5 Nor was the evidence of the defendant’s solicitation so inflammatory as to substantially outweigh its highly probative nature. The evidence of solicitation of murder was not as inflammatory as the evidence that the jury would hear at trial regarding the defendant’s murder of the victim by strangulation or smothering. See Howe, 159 N.H. at 378 (concluding that other bad act images were not likely to have any greater emotional impact on the jury than the charged images). Moreover, as the State argued during the pretrial hearing, the proffered testimony “would constitute just a small portion of the testimony of a single witness,” and the “details of the solicitation [were] not gory or particularly malicious.” Accordingly, we conclude that the trial court did not unsustainably exercise its discretion when it ruled that evidence of the defendant’s attempted solicitation would be admissible at trial. See Cassavaugh, 161 N.H. at 95, 98-99 (concluding that admission of evidence of defendant’s prior threat to kill victim in first-degree murder case was not so inflammatory as to substantially outweigh its probative value where defendant’s intent was contested).
Finally, the defendant argues that the trial court’s denial of his request for an evidentiary hearing on the admissibility of the Rule 404(b) evidence deprived him of his right to due process under the State and Federal Constitutions. See U.S. CONST. amend. XIV; N.H. CONST. pt. I, art. 15. The State argues that the defendant failed to preserve this argument for appellate review and urges us not to reach its merits.

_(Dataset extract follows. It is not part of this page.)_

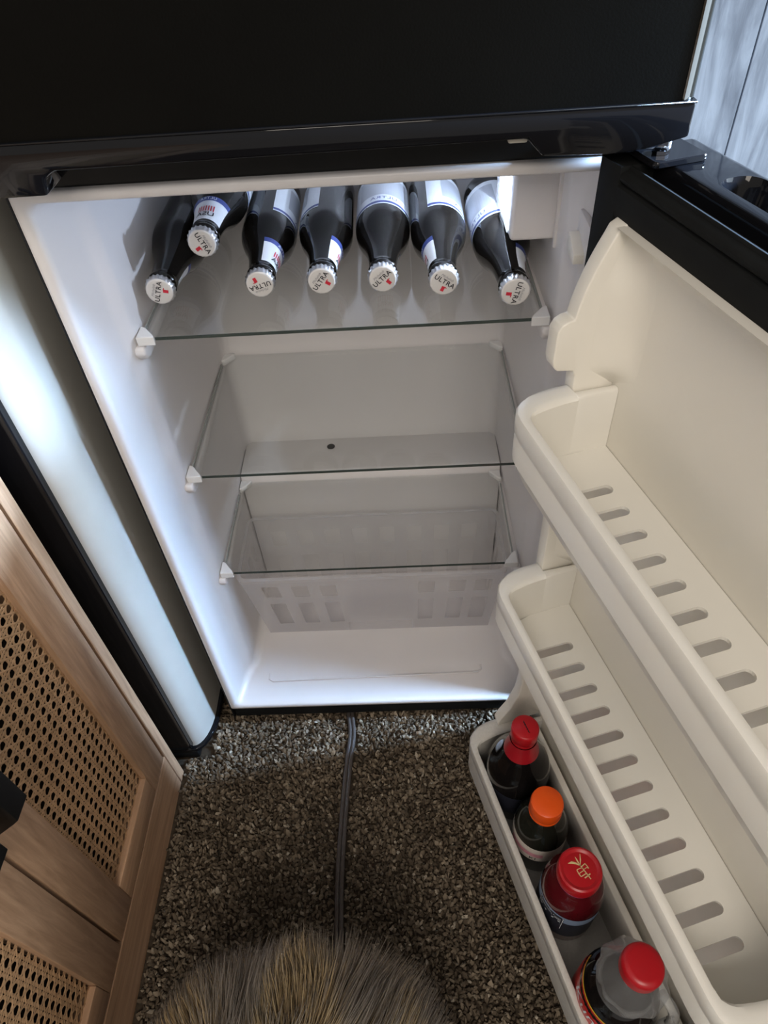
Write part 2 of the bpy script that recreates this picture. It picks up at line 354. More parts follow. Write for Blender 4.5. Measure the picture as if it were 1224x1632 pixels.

To preserve a state constitutional claim, the defendant must: (1) raise it in the trial court; and (2) specifically invoke a provision of the State Constitution in his brief. State v. Kuchman, 168 N.H. 779, 794 (2016). Here, the defendant’s assertion in his objection to the State’s motion in limine that “an evidentiary hearing is appropriate in this case” is insufficient to preserve a state constitutional claim for our review. See In the Matter of Kempton & Kempton, 167 N.H. 785, 793 (2015) (concluding that respondent’s “mere reference to ‘due process’” was insufficient to preserve state constitutional claim for review). Similarly, we do not reach the defendant’s federal constitutional claim because it was not raised by the defendant prior to the court’s pretrial ruling or in a motion to reconsider. It has, therefore, not been preserved for appeal. See State v. Murray, 134 N.H. 613, 615 (1991).
In sum, we conclude that the trial court did not err when it granted the State’s motion in limine to admit evidence of the defendant’s murder solicitation. In addition, we conclude that the defendant failed to preserve his due process argument. The remaining issues that the defendant raised either do not warrant further discussion, see Vogel v. Vogel, 137 N.H. 321, 322 (1993), or are waived. See Town of Londonderry v. Mesiti Dev., 168 N.H. 377, 379-80 (2015) (issues raised in notice of appeal but not briefed are waived);
6 State v. Barnes, 150 N.H. 715, 720 (2004) (inadequately developed arguments are waived). Accordingly, we affirm.
Affirmed.
BASSETT and COUNTWAY, JJ., concurred; ABRAMSON, J., retired superior court justice, specially assigned under RSA 490:3, II, concurred.